— Start SOURCE EXCERPT —

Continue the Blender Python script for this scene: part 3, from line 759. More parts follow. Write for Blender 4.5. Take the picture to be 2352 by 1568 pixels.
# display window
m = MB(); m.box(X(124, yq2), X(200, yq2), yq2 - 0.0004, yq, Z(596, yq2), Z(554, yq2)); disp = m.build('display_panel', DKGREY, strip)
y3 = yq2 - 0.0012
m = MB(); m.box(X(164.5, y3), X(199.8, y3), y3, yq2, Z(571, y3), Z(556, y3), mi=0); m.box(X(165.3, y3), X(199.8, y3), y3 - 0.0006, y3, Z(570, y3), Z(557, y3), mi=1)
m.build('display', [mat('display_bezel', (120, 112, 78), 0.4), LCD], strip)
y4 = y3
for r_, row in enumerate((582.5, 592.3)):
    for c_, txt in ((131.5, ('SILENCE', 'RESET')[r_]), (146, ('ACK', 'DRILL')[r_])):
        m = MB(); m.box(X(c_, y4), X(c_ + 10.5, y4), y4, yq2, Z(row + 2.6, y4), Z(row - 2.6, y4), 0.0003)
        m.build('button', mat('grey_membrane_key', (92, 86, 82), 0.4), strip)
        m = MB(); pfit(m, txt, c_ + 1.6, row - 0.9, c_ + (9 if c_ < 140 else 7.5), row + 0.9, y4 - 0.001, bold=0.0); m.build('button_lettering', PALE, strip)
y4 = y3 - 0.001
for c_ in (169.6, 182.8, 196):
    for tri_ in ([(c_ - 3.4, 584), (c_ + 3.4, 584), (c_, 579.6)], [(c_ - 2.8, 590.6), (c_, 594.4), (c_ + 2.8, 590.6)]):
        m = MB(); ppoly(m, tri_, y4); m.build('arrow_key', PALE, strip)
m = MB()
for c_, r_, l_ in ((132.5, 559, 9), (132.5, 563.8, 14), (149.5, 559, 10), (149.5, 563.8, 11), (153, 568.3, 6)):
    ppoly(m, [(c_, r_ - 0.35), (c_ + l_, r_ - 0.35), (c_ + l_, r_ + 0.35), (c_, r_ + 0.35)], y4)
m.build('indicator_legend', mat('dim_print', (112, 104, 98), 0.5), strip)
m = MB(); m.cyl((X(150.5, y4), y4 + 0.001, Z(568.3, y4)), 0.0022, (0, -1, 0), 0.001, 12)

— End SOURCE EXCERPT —

THE EXERCISE: Extract all lines as given.

ANSWER FOR THIS EXERCISE:
Continue the Blender Python script for this scene: part 3, from line 759. More parts follow. Write for Blender 4.5. Take the picture to be 2352 by 1568 pixels.
# display window
m = MB(); m.box(X(124, yq2), X(200, yq2), yq2 - 0.0004, yq, Z(596, yq2), Z(554, yq2)); disp = m.build('display_panel', DKGREY, strip)
y3 = yq2 - 0.0012
m = MB(); m.box(X(164.5, y3), X(199.8, y3), y3, yq2, Z(571, y3), Z(556, y3), mi=0); m.box(X(165.3, y3), X(199.8, y3), y3 - 0.0006, y3, Z(570, y3), Z(557, y3), mi=1)
m.build('display', [mat('display_bezel', (120, 112, 78), 0.4), LCD], strip)
y4 = y3
for r_, row in enumerate((582.5, 592.3)):
    for c_, txt in ((131.5, ('SILENCE', 'RESET')[r_]), (146, ('ACK', 'DRILL')[r_])):
        m = MB(); m.box(X(c_, y4), X(c_ + 10.5, y4), y4, yq2, Z(row + 2.6, y4), Z(row - 2.6, y4), 0.0003)
        m.build('button', mat('grey_membrane_key', (92, 86, 82), 0.4), strip)
        m = MB(); pfit(m, txt, c_ + 1.6, row - 0.9, c_ + (9 if c_ < 140 else 7.5), row + 0.9, y4 - 0.001, bold=0.0); m.build('button_lettering', PALE, strip)
y4 = y3 - 0.001
for c_ in (169.6, 182.8, 196):
    for tri_ in ([(c_ - 3.4, 584), (c_ + 3.4, 584), (c_, 579.6)], [(c_ - 2.8, 590.6), (c_, 594.4), (c_ + 2.8, 590.6)]):
        m = MB(); ppoly(m, tri_, y4); m.build('arrow_key', PALE, strip)
m = MB()
for c_, r_, l_ in ((132.5, 559, 9), (132.5, 563.8, 14), (149.5, 559, 10), (149.5, 563.8, 11), (153, 568.3, 6)):
    ppoly(m, [(c_, r_ - 0.35), (c_ + l_, r_ - 0.35), (c_ + l_, r_ + 0.35), (c_, r_ + 0.35)], y4)
m.build('indicator_legend', mat('dim_print', (112, 104, 98), 0.5), strip)
m = MB(); m.cyl((X(150.5, y4), y4 + 0.001, Z(568.3, y4)), 0.0022, (0, -1, 0), 0.001, 12)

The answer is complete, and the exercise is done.